-- SUPPLIED MATERIAL --
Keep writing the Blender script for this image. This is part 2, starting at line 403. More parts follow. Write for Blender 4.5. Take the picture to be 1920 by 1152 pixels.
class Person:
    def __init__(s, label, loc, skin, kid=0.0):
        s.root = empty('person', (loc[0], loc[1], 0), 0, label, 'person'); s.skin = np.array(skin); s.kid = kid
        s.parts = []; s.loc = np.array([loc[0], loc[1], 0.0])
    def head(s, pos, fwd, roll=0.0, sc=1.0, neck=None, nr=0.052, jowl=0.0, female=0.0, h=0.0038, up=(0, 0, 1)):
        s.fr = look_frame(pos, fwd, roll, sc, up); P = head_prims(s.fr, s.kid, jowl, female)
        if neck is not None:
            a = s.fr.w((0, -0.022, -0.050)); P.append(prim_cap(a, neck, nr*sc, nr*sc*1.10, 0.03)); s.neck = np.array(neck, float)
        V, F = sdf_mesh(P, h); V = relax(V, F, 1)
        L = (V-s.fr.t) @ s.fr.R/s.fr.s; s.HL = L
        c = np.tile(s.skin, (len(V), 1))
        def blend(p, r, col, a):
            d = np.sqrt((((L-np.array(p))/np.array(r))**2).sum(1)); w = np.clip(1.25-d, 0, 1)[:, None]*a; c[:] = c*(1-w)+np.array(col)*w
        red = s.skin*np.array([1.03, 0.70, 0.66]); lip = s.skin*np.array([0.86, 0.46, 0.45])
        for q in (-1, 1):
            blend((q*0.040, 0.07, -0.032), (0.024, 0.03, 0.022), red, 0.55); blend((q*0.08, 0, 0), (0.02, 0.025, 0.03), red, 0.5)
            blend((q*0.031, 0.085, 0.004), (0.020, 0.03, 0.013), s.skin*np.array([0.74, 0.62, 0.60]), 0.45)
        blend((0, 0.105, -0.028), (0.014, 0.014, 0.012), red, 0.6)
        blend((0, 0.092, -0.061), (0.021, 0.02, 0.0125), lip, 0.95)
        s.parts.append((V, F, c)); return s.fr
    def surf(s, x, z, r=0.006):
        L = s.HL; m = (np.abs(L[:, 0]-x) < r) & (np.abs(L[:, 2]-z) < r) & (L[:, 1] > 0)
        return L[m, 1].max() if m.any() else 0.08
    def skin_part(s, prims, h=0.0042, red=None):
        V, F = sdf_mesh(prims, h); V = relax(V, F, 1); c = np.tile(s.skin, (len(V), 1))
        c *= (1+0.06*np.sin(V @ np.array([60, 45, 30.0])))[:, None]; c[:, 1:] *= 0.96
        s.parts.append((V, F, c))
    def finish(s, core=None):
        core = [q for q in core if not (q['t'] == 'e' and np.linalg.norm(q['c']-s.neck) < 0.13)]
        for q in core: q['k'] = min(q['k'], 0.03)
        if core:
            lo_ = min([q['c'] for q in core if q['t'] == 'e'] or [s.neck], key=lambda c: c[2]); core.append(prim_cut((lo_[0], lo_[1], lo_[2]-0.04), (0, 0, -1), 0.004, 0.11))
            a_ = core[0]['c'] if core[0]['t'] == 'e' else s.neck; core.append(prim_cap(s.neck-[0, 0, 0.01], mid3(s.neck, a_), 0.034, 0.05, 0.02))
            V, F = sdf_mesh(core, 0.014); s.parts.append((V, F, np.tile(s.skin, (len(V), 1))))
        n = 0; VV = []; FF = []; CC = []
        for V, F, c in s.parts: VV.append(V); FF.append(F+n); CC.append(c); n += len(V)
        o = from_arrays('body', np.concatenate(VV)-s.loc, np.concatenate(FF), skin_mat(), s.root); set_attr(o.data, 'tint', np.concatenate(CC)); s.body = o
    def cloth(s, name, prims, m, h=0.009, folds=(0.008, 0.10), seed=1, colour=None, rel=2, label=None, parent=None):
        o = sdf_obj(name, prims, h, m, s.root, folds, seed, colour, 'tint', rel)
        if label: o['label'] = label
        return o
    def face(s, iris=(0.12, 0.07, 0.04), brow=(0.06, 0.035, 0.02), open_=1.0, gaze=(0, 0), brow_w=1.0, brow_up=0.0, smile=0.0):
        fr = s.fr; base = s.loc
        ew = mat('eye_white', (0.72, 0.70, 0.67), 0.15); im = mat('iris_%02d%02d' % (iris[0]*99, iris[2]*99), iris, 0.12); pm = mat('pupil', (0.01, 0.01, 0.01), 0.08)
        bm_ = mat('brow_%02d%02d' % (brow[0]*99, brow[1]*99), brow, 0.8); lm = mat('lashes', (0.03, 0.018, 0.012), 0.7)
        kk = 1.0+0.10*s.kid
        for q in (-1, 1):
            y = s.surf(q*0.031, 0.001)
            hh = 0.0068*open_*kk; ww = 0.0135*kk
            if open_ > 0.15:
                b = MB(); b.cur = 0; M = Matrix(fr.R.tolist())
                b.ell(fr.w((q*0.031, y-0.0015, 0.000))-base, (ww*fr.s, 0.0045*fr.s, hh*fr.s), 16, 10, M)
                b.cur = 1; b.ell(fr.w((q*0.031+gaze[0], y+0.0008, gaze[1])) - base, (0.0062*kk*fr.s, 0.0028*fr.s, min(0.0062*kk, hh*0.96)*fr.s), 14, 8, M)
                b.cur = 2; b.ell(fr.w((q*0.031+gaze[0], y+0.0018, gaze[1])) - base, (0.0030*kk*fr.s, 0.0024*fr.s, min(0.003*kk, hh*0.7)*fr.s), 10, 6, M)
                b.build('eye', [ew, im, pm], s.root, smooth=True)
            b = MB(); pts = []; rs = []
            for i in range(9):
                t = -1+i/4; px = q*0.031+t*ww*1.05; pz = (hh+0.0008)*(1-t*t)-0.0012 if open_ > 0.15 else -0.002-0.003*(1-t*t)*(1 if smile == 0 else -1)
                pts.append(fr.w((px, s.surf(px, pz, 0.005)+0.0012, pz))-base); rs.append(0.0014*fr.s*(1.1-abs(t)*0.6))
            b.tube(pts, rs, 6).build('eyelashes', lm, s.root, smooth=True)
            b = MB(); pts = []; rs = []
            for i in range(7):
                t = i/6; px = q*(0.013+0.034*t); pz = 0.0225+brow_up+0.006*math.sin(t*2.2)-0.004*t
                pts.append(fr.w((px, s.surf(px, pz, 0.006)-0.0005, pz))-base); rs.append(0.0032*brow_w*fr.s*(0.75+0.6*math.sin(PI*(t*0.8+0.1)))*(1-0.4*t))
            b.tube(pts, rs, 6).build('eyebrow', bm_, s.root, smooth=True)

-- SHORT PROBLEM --
Write out the whole listing again. Match it word for word.

-- SOLUTION TO THIS EXERCISE --
Keep writing the Blender script for this image. This is part 2, starting at line 403. More parts follow. Write for Blender 4.5. Take the picture to be 1920 by 1152 pixels.
class Person:
    def __init__(s, label, loc, skin, kid=0.0):
        s.root = empty('person', (loc[0], loc[1], 0), 0, label, 'person'); s.skin = np.array(skin); s.kid = kid
        s.parts = []; s.loc = np.array([loc[0], loc[1], 0.0])
    def head(s, pos, fwd, roll=0.0, sc=1.0, neck=None, nr=0.052, jowl=0.0, female=0.0, h=0.0038, up=(0, 0, 1)):
        s.fr = look_frame(pos, fwd, roll, sc, up); P = head_prims(s.fr, s.kid, jowl, female)
        if neck is not None:
            a = s.fr.w((0, -0.022, -0.050)); P.append(prim_cap(a, neck, nr*sc, nr*sc*1.10, 0.03)); s.neck = np.array(neck, float)
        V, F = sdf_mesh(P, h); V = relax(V, F, 1)
        L = (V-s.fr.t) @ s.fr.R/s.fr.s; s.HL = L
        c = np.tile(s.skin, (len(V), 1))
        def blend(p, r, col, a):
            d = np.sqrt((((L-np.array(p))/np.array(r))**2).sum(1)); w = np.clip(1.25-d, 0, 1)[:, None]*a; c[:] = c*(1-w)+np.array(col)*w
        red = s.skin*np.array([1.03, 0.70, 0.66]); lip = s.skin*np.array([0.86, 0.46, 0.45])
        for q in (-1, 1):
            blend((q*0.040, 0.07, -0.032), (0.024, 0.03, 0.022), red, 0.55); blend((q*0.08, 0, 0), (0.02, 0.025, 0.03), red, 0.5)
            blend((q*0.031, 0.085, 0.004), (0.020, 0.03, 0.013), s.skin*np.array([0.74, 0.62, 0.60]), 0.45)
        blend((0, 0.105, -0.028), (0.014, 0.014, 0.012), red, 0.6)
        blend((0, 0.092, -0.061), (0.021, 0.02, 0.0125), lip, 0.95)
        s.parts.append((V, F, c)); return s.fr
    def surf(s, x, z, r=0.006):
        L = s.HL; m = (np.abs(L[:, 0]-x) < r) & (np.abs(L[:, 2]-z) < r) & (L[:, 1] > 0)
        return L[m, 1].max() if m.any() else 0.08
    def skin_part(s, prims, h=0.0042, red=None):
        V, F = sdf_mesh(prims, h); V = relax(V, F, 1); c = np.tile(s.skin, (len(V), 1))
        c *= (1+0.06*np.sin(V @ np.array([60, 45, 30.0])))[:, None]; c[:, 1:] *= 0.96
        s.parts.append((V, F, c))
    def finish(s, core=None):
        core = [q for q in core if not (q['t'] == 'e' and np.linalg.norm(q['c']-s.neck) < 0.13)]
        for q in core: q['k'] = min(q['k'], 0.03)
        if core:
            lo_ = min([q['c'] for q in core if q['t'] == 'e'] or [s.neck], key=lambda c: c[2]); core.append(prim_cut((lo_[0], lo_[1], lo_[2]-0.04), (0, 0, -1), 0.004, 0.11))
            a_ = core[0]['c'] if core[0]['t'] == 'e' else s.neck; core.append(prim_cap(s.neck-[0, 0, 0.01], mid3(s.neck, a_), 0.034, 0.05, 0.02))
            V, F = sdf_mesh(core, 0.014); s.parts.append((V, F, np.tile(s.skin, (len(V), 1))))
        n = 0; VV = []; FF = []; CC = []
        for V, F, c in s.parts: VV.append(V); FF.append(F+n); CC.append(c); n += len(V)
        o = from_arrays('body', np.concatenate(VV)-s.loc, np.concatenate(FF), skin_mat(), s.root); set_attr(o.data, 'tint', np.concatenate(CC)); s.body = o
    def cloth(s, name, prims, m, h=0.009, folds=(0.008, 0.10), seed=1, colour=None, rel=2, label=None, parent=None):
        o = sdf_obj(name, prims, h, m, s.root, folds, seed, colour, 'tint', rel)
        if label: o['label'] = label
        return o
    def face(s, iris=(0.12, 0.07, 0.04), brow=(0.06, 0.035, 0.02), open_=1.0, gaze=(0, 0), brow_w=1.0, brow_up=0.0, smile=0.0):
        fr = s.fr; base = s.loc
        ew = mat('eye_white', (0.72, 0.70, 0.67), 0.15); im = mat('iris_%02d%02d' % (iris[0]*99, iris[2]*99), iris, 0.12); pm = mat('pupil', (0.01, 0.01, 0.01), 0.08)
        bm_ = mat('brow_%02d%02d' % (brow[0]*99, brow[1]*99), brow, 0.8); lm = mat('lashes', (0.03, 0.018, 0.012), 0.7)
        kk = 1.0+0.10*s.kid
        for q in (-1, 1):
            y = s.surf(q*0.031, 0.001)
            hh = 0.0068*open_*kk; ww = 0.0135*kk
            if open_ > 0.15:
                b = MB(); b.cur = 0; M = Matrix(fr.R.tolist())
                b.ell(fr.w((q*0.031, y-0.0015, 0.000))-base, (ww*fr.s, 0.0045*fr.s, hh*fr.s), 16, 10, M)
                b.cur = 1; b.ell(fr.w((q*0.031+gaze[0], y+0.0008, gaze[1])) - base, (0.0062*kk*fr.s, 0.0028*fr.s, min(0.0062*kk, hh*0.96)*fr.s), 14, 8, M)
                b.cur = 2; b.ell(fr.w((q*0.031+gaze[0], y+0.0018, gaze[1])) - base, (0.0030*kk*fr.s, 0.0024*fr.s, min(0.003*kk, hh*0.7)*fr.s), 10, 6, M)
                b.build('eye', [ew, im, pm], s.root, smooth=True)
            b = MB(); pts = []; rs = []
            for i in range(9):
                t = -1+i/4; px = q*0.031+t*ww*1.05; pz = (hh+0.0008)*(1-t*t)-0.0012 if open_ > 0.15 else -0.002-0.003*(1-t*t)*(1 if smile == 0 else -1)
                pts.append(fr.w((px, s.surf(px, pz, 0.005)+0.0012, pz))-base); rs.append(0.0014*fr.s*(1.1-abs(t)*0.6))
            b.tube(pts, rs, 6).build('eyelashes', lm, s.root, smooth=True)
            b = MB(); pts = []; rs = []
            for i in range(7):
                t = i/6; px = q*(0.013+0.034*t); pz = 0.0225+brow_up+0.006*math.sin(t*2.2)-0.004*t
                pts.append(fr.w((px, s.surf(px, pz, 0.006)-0.0005, pz))-base); rs.append(0.0032*brow_w*fr.s*(0.75+0.6*math.sin(PI*(t*0.8+0.1)))*(1-0.4*t))
            b.tube(pts, rs, 6).build('eyebrow', bm_, s.root, smooth=True)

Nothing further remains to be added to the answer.